ORCA provides continuous, real-time measurements of secondary cosmic ray flux at the Spanish Antarctic Station Juan Carlos I. The experiment uses three sensor sets to observe neutrons and muons, including muon incidence direction for anisotropy analysis. SCIOPS operates the instrument, which has been in nominal operation since March 2020.
Use Cases
- Analyze neutron flux time-series data to study solar modulation of cosmic rays.
- Model muon flux measurements to investigate atmospheric interaction processes.
- Detect anisotropies in primary cosmic rays using recorded muon incidence direction.
- Correlate flux variations with geomagnetic or solar events using continuous sensor data.

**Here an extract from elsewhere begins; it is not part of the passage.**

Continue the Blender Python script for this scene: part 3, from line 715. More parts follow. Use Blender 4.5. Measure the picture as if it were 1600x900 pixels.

- Validate atmospheric shower models with neutron and muon observation pairs.
Strengths
- Continuous, real-time data collection since March 2020.
- Three dedicated sensor sets provide multi-channel observations.
- Includes directional data for muon incidence enabling anisotropy analysis.
Limitations
- Unknown sample size and temporal granularity of the records.
- Geographic coverage is limited to a single Antarctic station.
- Column names and data structure are unspecified.
Provenance
- Source
- SCIOPS via NASA Earthdata.
- Collection Method
- Real-time measurements from three sets of sensors installed at a fixed station.
- Time Range
- From March 2020 onward.
- Freshness
- Data was last updated in March 2023.
- Geography
- Spanish Antarctic Station Juan Carlos I.